Было ощущение, что дело сдвинулось. При параллельном осуществлении стратегии в области математики стало очевидно, что всего через два года облик системы начального образования изменится до неузнаваемости. Летом 1999 г. произошел первый существенный сдвиг в результатах тестирования, а через год последовал и второй. В 2001 г. международное сравнительное исследование показало, что успеваемость английских 10-летних школьников существенно повысилась относительно других стран (включая и Шотландию, где такой стратегии не было). Мы вышли на третье место в мире по этому показателю. И что важнее всего, учителя начальных школ увидели результаты непосредственно в классах, как и преподаватели средних школ: после 1999 г. значительно улучшилась успеваемость по математике и английскому языку[53]. Особенно это отличие было заметно учителям иностранных языков, поскольку теперь, наконец, детям в начальной школе стали преподавать грамматику. Стоит ли говорить, что и отношение родителей стало весьма позитивным.

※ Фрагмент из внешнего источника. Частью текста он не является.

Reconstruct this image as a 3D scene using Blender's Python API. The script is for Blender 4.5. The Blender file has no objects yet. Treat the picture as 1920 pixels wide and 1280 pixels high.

Некоторые преподаватели предпочитали ныть и жаловаться, оставаясь в роли наблюдателя и стараясь доказать, что ничего не изменилось. Происходило это от досады, что мрачные прогнозы относительно наших неудач не сбылись[54]. Активнее и положительнее реагировали руководители отделов образования на местах. Сначала они сетовали на то, что Национальная стратегия ограничивала их свободу выбора (что в общем-то было правдой), но потом уяснили: при реальном осуществлении стратегии их репутация на местах улучшалась. Мы публиковали результаты в форме рейтинга школ, и такие стремительно развивающиеся районы, как Тауэр-Хамлетс[55] и город Блэкберн в графстве Ланкашир, могли заслуженно гордиться своими успехами. Боб Кларк, возглавлявший тогда департамент образования в городе Уиган (в конурбации Большой Манчестер), так обобщил мнение этих людей в беседе с Бланкеттом и со мной в 1999 г.: «Год назад мы считали вас сумасшедшими, а вашу идею неосуществимой. Теперь мы думаем, что результаты будут, но все равно считаем вас сумасшедшими». Полагаю это справедливым подведением итогов нашей работы.